"Pour la France" : Rachid Hami interroge le bizutage tragique à Saint-Cyr en 2012 dans un film poignant
La noyade de Jallal Hami à 23 ans lors d’un bizutage (« bahutage » dans le jargon local) à l’école de Saint-Cyr Coëtquidan (Morbihan) en 2012, avait été vite étouffée par la grande muette. Le réalisateur Rachid Hami, frère de la victime, prend ce travail de mémoire comme point de départ d’un film sans concessions sur la diaspora algérienne des années 90 au sein d’une famille éclatée. Magnifiquement écrit, réalisé et interprété, Pour la France sort en salles mercredi 8 février.
Construction savante
Bizutage tragique à l’École Militaire de Saint-Cyr le 30 octobre 2012 : Aïssa, 23 ans, se noie dans un étang lors d’un rituel d’intégration. La nouvelle frappe une famille dont la mère a quitté l’Algérie en 1992 avec ses deux enfants, et dont le père est resté sur place. Ismaël, le grand frère, fait face à une autorité militaire embarrassée pour rendre justice à Aïssa, et se remémore leur enfance jusqu’à leurs derniers jours à passés ensemble, à Taipei.

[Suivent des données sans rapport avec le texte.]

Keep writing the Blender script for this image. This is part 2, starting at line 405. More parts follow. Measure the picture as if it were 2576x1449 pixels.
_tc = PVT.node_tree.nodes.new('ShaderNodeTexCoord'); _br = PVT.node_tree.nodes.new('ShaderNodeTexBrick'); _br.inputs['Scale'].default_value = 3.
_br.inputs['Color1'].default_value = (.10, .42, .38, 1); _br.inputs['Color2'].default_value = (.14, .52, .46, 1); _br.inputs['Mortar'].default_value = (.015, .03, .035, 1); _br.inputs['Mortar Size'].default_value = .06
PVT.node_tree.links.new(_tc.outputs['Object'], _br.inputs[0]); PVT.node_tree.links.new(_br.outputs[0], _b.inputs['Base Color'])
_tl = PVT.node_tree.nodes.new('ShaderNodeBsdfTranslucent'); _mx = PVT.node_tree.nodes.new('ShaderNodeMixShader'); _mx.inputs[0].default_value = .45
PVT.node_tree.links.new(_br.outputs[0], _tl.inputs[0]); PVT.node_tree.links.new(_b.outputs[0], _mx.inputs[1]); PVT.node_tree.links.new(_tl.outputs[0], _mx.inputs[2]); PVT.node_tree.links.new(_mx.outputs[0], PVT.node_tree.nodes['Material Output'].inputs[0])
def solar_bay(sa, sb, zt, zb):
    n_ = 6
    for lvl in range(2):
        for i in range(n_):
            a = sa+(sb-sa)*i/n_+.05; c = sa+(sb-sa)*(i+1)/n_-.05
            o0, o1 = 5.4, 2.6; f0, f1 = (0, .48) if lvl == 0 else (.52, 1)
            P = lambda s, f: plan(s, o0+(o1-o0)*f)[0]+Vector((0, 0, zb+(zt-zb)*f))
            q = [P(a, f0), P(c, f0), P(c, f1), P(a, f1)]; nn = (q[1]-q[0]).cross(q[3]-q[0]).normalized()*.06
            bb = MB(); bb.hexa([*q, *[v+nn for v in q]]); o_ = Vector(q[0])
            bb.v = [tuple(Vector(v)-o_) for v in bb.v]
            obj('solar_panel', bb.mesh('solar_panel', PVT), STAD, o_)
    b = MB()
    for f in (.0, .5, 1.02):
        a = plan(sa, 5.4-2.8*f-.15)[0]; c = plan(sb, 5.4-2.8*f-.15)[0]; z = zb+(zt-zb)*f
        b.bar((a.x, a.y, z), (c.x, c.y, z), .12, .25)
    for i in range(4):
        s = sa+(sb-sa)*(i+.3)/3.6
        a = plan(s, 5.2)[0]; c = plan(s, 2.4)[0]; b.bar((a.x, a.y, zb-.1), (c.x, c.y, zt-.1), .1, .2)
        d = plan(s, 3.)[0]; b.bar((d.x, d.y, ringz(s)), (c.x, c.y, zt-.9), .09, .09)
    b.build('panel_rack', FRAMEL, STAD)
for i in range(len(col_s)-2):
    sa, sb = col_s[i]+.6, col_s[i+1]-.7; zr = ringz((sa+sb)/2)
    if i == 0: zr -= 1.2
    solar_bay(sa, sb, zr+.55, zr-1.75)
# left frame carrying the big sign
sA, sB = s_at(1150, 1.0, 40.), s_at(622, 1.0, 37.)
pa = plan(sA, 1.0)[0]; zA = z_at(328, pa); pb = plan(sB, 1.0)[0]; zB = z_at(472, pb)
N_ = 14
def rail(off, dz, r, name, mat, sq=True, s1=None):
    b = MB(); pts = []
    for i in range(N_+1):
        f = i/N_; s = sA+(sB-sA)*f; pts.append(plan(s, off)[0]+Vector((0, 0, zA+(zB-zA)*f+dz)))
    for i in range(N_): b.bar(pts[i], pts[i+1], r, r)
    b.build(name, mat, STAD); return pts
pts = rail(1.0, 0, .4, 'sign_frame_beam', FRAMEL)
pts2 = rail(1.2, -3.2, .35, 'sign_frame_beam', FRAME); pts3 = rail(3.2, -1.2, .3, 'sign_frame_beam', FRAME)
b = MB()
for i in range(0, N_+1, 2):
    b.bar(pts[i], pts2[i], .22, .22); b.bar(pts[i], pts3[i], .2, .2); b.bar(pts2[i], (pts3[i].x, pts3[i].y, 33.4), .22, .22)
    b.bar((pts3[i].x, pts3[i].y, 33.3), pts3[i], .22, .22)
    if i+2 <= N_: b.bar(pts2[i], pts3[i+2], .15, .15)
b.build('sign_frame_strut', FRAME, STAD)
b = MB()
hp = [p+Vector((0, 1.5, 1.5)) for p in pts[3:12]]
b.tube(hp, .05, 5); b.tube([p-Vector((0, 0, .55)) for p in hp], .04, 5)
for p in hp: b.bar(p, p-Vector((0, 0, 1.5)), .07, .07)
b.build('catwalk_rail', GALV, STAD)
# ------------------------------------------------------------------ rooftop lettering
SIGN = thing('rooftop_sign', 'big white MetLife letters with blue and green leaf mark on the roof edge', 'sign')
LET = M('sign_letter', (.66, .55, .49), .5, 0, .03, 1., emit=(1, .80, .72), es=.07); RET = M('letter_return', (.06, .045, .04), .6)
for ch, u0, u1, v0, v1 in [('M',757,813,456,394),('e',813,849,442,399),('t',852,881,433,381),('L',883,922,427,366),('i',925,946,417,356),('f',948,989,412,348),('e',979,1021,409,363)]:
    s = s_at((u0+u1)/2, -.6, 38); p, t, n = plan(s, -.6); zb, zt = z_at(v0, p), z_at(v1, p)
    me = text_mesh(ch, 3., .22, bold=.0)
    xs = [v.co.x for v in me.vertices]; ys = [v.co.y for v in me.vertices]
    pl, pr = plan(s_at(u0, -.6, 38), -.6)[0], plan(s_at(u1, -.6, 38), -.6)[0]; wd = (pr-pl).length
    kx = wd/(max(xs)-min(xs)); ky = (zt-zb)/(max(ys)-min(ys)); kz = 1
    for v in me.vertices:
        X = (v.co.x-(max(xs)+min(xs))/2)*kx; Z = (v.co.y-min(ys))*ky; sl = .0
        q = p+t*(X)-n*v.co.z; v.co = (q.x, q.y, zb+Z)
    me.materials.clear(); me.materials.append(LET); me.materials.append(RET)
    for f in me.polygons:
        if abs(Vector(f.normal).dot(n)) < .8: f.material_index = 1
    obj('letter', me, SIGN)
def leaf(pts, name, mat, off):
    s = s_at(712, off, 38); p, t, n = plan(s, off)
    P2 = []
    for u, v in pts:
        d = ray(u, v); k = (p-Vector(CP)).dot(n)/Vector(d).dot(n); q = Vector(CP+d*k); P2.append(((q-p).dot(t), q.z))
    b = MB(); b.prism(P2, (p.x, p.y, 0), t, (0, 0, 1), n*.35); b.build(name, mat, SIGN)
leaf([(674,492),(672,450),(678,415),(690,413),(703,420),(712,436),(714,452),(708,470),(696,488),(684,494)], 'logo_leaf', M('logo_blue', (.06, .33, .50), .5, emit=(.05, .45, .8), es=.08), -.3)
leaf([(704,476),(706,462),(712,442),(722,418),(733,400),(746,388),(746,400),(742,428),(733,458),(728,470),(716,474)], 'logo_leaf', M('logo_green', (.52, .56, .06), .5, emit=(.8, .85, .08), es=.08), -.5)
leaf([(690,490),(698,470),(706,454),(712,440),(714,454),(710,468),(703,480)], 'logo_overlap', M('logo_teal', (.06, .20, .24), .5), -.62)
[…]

Les premières images évoquent une scène de guerre d’Apocalypse Now : la traversée nocturne d’un étang par un bataillon, dans une panique générale avec des feux éparses dans un brouhaha et un stress éprouvant. Puis on se retrouve en Algérie en 1992 où le GIA sévit, poussant une mère de famille à partir seule avec ses deux fils pour la France. La suite va raccorder les deux événements dans une construction savante pour exposer un drame qui va se transformer en tragédie.
Antigone
Ismaël, c’est Antigone. Comme elle dans la pièce de Sophocle, il cherche à convaincre les autorités à donner des funérailles dignes à son frère. Rachid Hami construit son film en alternant l’action présente avec le passé. Le montage parallèle permet de creuser en même temps les liens existant entre Ismaël et son frère, et les raisons de son entêtement à obtenir la reconnaissance des autorités militaires à son égard. Les deux récits menés de front permettent de justifier la mission dans laquelle s’est engagé Ismaël.
Le sentiment qui en ressort met dos à dos les opinions tempérées de la mère et de son nouveau mari face à l’opiniâtreté d’Ismaël, et l’embarras qu’a l’armée à minimiser les faits. Elle aura le dernier mot, laissant un goût amer à la famille. Entre les deux : l’histoire mouvementée de deux frères, dont l’un vit de débrouilles et l’autre porté par une foi patriotique fanatique pour la France qui, finalement, lui plantera un couteau dans le dos. Complexe et équilibré dans les sentiments qu’il expose, et fascinant dans son récit remarquablement écrit et filmé par Rachid Hami, Pour la France touche au cœur et à l’esprit.